――消費者庁が発表した2019年度の消費者意識調査では、エシカルの認知度が、2016年度の調査から倍増して8.8%でした。関心層も増えています。この調査結果をどう見ていますか。
エシカルの認知は進んでいると思います。学校教育でもSDGsを扱い始めたので、上の世代よりも若い世代のほうが知っているでしょう。これから日本社会は超高齢化社会になっていきます。2040年には現役世代1.5人で1人の高齢者を支えることになります。
ミレニアルやZ世代はまさにその時代の当事者でもあるので、彼らが社会課題に対して鋭敏になるのは当然なことだと思います。
エシカルだけでなく、エコやフェアトレード、サステナビリティなど社会を持続可能にするための様々なことに関心を持つと思いますが、大事なのは実践できるかどうかです。
悲しいことにエシカル消費に関しては、行動までできているのはわずか一部の層に過ぎません。

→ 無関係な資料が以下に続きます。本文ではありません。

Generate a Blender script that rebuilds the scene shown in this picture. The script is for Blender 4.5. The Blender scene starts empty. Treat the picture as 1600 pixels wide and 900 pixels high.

――消費者庁として、エシカル消費を実践するためのナッジは何だとお考えでしょうか。
商品の開発に参画することだと思います。エシカルの普及啓発を行う末吉里花さん(一般社団法人エシカル協会代表理事)がエシカル消費をテーマにした絵本を出版しました。日本語だけでなく、英語版も出したのですが、実は、英訳したのは、ICUの大学生なのです。